The two sides were not expected to announce anything major in trade as it was understood that the discussions over that could continue later without overshadowing the visit.

But surprisingly, the two sides announced that six separate trade disputes at the World Trade Organization were resolved, including one that involved tariffs.

The US is now India’s top trading partner at $130bn in goods and Delhi is Washington’s eighth largest partner. While these numbers are impressive, analysts and policymakers feel there is a huge untapped potential. India is also a burgeoning market with an expanding middle class and it’s been positioning itself as an alternative to China to become a manufacturing hub for the world.

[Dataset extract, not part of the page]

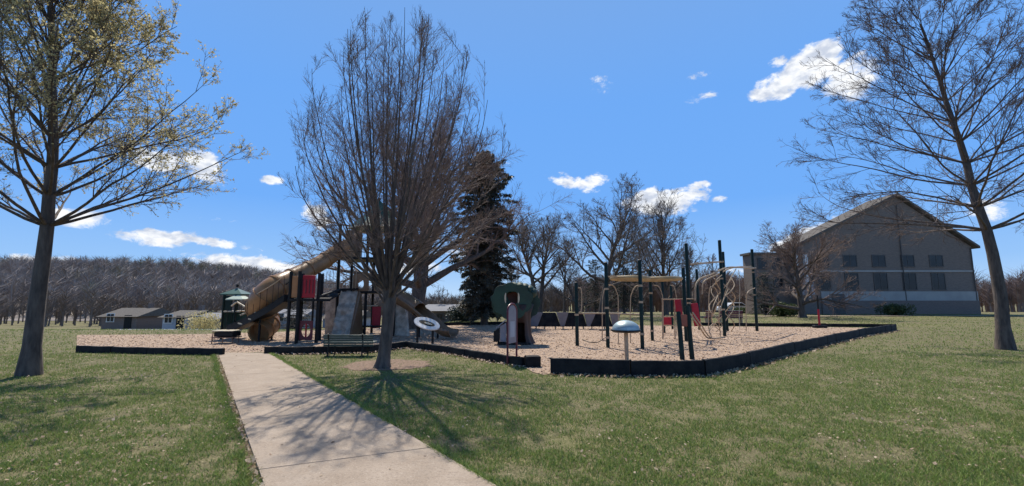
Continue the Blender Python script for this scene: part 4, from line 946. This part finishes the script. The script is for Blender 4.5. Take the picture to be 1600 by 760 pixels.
        return MB().add(vs, fs).build(name, m_rock, t)
    Yb = 20.0
    rw = rockwall(Vector((W(517, 525, Yb).x, Yb, -.03)), Vector((W(545, 525, Yb).x, Yb, -.03)), W(559, 454, 21.1), W(533, 454, 21.1), 8, 16, 'rock_wall', 3)
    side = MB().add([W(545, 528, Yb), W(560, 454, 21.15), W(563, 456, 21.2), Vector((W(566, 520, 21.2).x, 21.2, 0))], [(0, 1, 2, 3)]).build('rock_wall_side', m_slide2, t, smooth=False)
    sd = side.modifiers.new('s', 'SOLIDIFY'); sd.thickness = .06
    rockwall(Vector((W(508, 515, 21.6).x, 21.6, -.03)), Vector((W(526, 515, 21.6).x, 21.6, -.03)), W(526, 458, 21.5), W(509, 459, 21.5), 5, 10, 'rock_panel', 4, .15, .04)
    rockwall(Vector((W(603, 515, 21.4).x, 21.4, -.03)), Vector((W(637, 515, 21.0).x, 21.0, -.03)), W(630, 458, 21.2), W(604, 456, 21.4), 7, 10, 'rock_panel', 6, .2, .06)
    MB().box(W(548, 488, 22.8), (1.0, .10, 1.7)).build('back_panel', m_grey, t, bevel=.02)
    c = W(588, 496, Yt+.3); MB().box(c, (.40, .05, .98)).build('lower_panel', m_red, t, bevel=.03)
    MB().box(W(585, 510, Yt+.2), (1.6, .5, .06)).build('low_step', m_dark, t)
    MB().box(W(575, 478, Yt+.4), (.9, .05, .05)).build('cross_rail', m_cream, t)
    # spiral tube slide
    cl = [W(546, 383, 21.6), W(528, 393, 21.3), W(505, 409, 20.7), W(478, 424, 20.0), W(452, 438, 19.3), W(430, 450, 18.7), W(413, 466, 18.5), W(408, 483, 18.9), W(414, 493, 19.4), W(419, 501, 19.4), W(419, 509, 19.1), W(411, 516, 18.7), W(404, 521, 18.4)]
    cv = sm(cl, 6); rad = [float(np.interp(i/len(cv), [0, .22, .42, .58, .72, 1], [.33, .36, .50, .56, .42, .40])) for i in range(len(cv))]
    MB().tube(cv, rad, 20, cap=False).build('tube_slide', m_slide, t).modifiers.new('s', 'SOLIDIFY').thickness = .02
    for i in range(5, len(cv)-3, 6):
        d = (cv[i+1]-cv[i]).normalized(); MB().tube([cv[i]-d*.035, cv[i]+d*.035], rad[i]+.035, 20, cap=True).build('flange', m_slide, t)
    MB().tube([cv[-1]-(cv[-1]-cv[-2]).normalized()*.04, cv[-1]+(cv[-1]-cv[-2]).normalized()*.02], .43, 20, cap=False).build('flange', m_slide, t)
    for px, Y, py in ((405, 18.3, 490), (425, 19.2, 470), (487, 20.2, 435)): 
        x_ = W(px, 520, Y).x; MB().tube([(x_, Y, -.05), (x_, Y, ZH(py, Y))], .045, 8).build('slide_support', m_dark, t)
    # brown tube slide going down to the right
    cl = [W(618, 462, 21.2), W(634, 470, 20.9), W(652, 482, 20.5), W(670, 497, 20.0), W(684, 510, 19.7), W(696, 517, 19.5), W(709, 519, 19.3)]
    cv = sm(cl, 6); n = 14; sl = MB(); k_ = len(cv); vs = []
    for i, p in enumerate(cv):
        d = (cv[min(i+1, k_-1)]-cv[max(i-1, 0)]).normalized(); s_ = d.cross(Vector((0, 0, 1))).normalized(); u_ = s_.cross(d)
        for j in range(n): a = math.pi*(1.0+j/(n-1)); vs.append(p+s_*.34*math.cos(a)+u_*(.30*math.sin(a)+.10))
    sl.add(vs, [(i*n+j, i*n+j+1, (i+1)*n+j+1, (i+1)*n+j) for i in range(k_-1) for j in range(n-1)])
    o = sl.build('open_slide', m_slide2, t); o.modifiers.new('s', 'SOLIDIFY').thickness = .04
    MB().tube(cv[:14], .34, 16, cap=False).build('slide_tunnel', m_slide2, t).modifiers.new('s', 'SOLIDIFY').thickness = .03
    for px, Y in ((655, 20.4), (684, 19.8)): x_ = W(px, 520, Y).x; MB().tube([(x_, Y, -.05), (x_, Y, ZH(500 if px < 660 else 515, Y))], .04, 8).build('slide_support', m_dark, t)
    # arched dark bridge down to the small playhouse
    cvb = sm([W(452, 463, 18.0), W(430, 478, 18.2), W(405, 492, 18.5), W(382, 503, 18.9), W(364, 510, 19.2)], 5)
    br = MB(); vs = []
    for p in cvb:
        for (dy, dz) in ((-.42, .06), (.42, .06), (.42, -.22), (-.42, -.22)): vs.append(p+Vector((0, dy, dz)))
    k_ = len(cvb); br.add(vs, [(i*4+j, i*4+(j+1) % 4, (i+1)*4+(j+1) % 4, (i+1)*4+j) for i in range(k_-1) for j in range(4)]+[(3, 2, 1, 0), tuple((k_-1)*4+j for j in range(4))])
    br.build('bridge', m_dark, t, smooth=False)
    for dy in (-.45, .45):
        MB().tube([p+Vector((0, dy, .75)) for p in cvb[:14]], .02, 6).build('handrail', m_tan if dy < 0 else m_dark, t)
    bl = MB()
    for p in cvb[::2]: bl.tube([p+Vector((0, -.45, .0)), p+Vector((0, -.45, .72))], .009, 5)
    bl.build('bridge_bars', m_dark, t)
    for px, py in ((391, 499), (375, 506), (401, 489)):
        MB().box(W(px, py, 18.15), (.16, .04, .05), ry=R(12)).build('foot_hold', m_cream, t)
    # small green roofed house at the foot of the bridge
    Yh = 19.4; Xh = lambda px: W(px, 500, Yh).x; zr = ZH(461, Yh); zpk = ZH(448, Yh)
    for px, dy in ((345, 0), (364, 0), (347, .9), (367, .9)): pst(px, Yh+dy, zr, .045, m=m_green)
    def pyr(cx_, cy_, hw, z0, z1, m, name):
        mb_ = MB(); mb_.add([(cx_-hw, cy_-hw, z0), (cx_+hw, cy_-hw, z0), (cx_+hw, cy_+hw, z0), (cx_-hw, cy_+hw, z0), (cx_-hw, cy_-hw, z0+.04), (cx_+hw, cy_-hw, z0+.04), (cx_+hw, cy_+hw, z0+.04), (cx_-hw, cy_+hw, z0+.04), (cx_, cy_, z1)],
            [(3, 2, 1, 0), (0, 1, 5, 4), (1, 2, 6, 5), (2, 3, 7, 6), (3, 0, 4, 7), (4, 5, 8), (5, 6, 8), (6, 7, 8), (7, 4, 8)]); return mb_.build(name, m, t, smooth=False)
    pr = pyr(Xh(357), Yh+.45, .46, zr, ZH(450, Yh), m_green_roof, 'small_roof'); MB().lathe((Xh(357), Yh+.45, zpk-.02), [(.001, 0), (.05, .02), (.06, .08), (.03, .14), (.001, .15)], 10).build('finial', m_dark, pr)
    pyr(Xh(369), Yh+.1, .36, ZH(469, Yh), ZH(459, Yh), m_pale_roof, 'small_roof')
    MB().box((Xh(353), Yh+.02, ZH(474, Yh)), (.42, .04, .62)).build('house_panel', m_green, t, bevel=.02)
    MB().box((Xh(357), Yh+.45, ZH(487, Yh)), (.95, .95, .05)).build('house_shelf', m_cream, t)
    MB().box((Xh(358), Yh+.85, ZH(502, Yh)), (.85, .04, .75)).build('house_panel', m_teal, t, bevel=.02)
    MB().box((Xh(346), Yh+.45, ZH(502, Yh)), (.04, .8, .72)).build('house_panel', m_teal, t, bevel=.02)
    for a_, b_ in (((370, 472), (393, 486)), ((393, 486), (375, 493)), ((362, 478), (370, 472))):
        MB().tube([W(*a_, 18.7), W(*b_, 18.5)], .035, 8).build('grab_bar', m_cream, t)
    # posts with no load seen behind the red tower
playstructure()
def playtable():
    b = G(347, 538); Y = b.y; t = thing('play_table', (b.x, Y, 0), 'small low play table with thin rusty legs in front of the green-roofed playhouse', 'table')
    z = ZH(517.5, Y); x0, x1 = W(331, 530, Y).x, W(364, 530, Y).x; c = (x0+x1)/2
    MB().box((c, Y+.25, z), (x1-x0, .62, .035)).build('table_top', m_cream, t, bevel=.01)
    MB().box((c+.03, Y+.25, z-.12), (x1-x0-.08, .55, .17)).build('bin', m_dark, t, bevel=.02)
    m_leg = mat('rusty_leg', (.24, .13, .09), (.17, .09, .06), scale=4)
    MB().box((c, Y+.25, z-.24), (x1-x0+.02, .58, .03)).build('lower_shelf', m_leg, t)
    for x_, y_ in ((x0+.03, Y), (x1-.03, Y+.02), (x0+.12, Y+.5), (x1-.08, Y+.5)): MB().tube([(x_-.03*(x_ < c), y_, -.03), (x_, y_, z-.02)], .018, 8).build('leg', m_leg, t)
playtable()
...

President Joe Biden and Indian Prime Minister Narendra Modi participate in an arrival ceremony on the South Lawn of the White House on Thursday, June 22, 2023 in Washington, DC. President Biden is the first U.S. President to invite Prime Minister Modi for an official state visit
Image caption,Some 2.7 million Indians live in the US

Many global firms and nations are interested in the proposal as they look to free the global supply chain from China’s dominance. In that context, the resolution of trade disputes will give further impetus to unlocking the full potential of India-US trade ties. Mr Modi has said that “even sky is not the limit (for India-US) ties”.

Critics in Washington have questioned India’s “democratic backsliding” under Mr Modi and his Hindu nationalist Bharatiya Janata Party (BJP). Mr Obama, in a television interview this week, emphasised the significance of addressing the “protection of the Muslim minority in a predominantly Hindu India” during discussions between Mr Biden and Mr Modi. “The progressives in the Democratic Party are disturbed by what is happening in India. The realists and centrists are all for strengthening the relationship because of the China factor,” says Ms Sirohi.

But on the whole, there is a bipartisan agreement to make the relationship deeper and broader. “The India-US strategic partnership has certainly moved to the next level. It’s one of mutual need and mutual benefit,” says Ms Sirohi.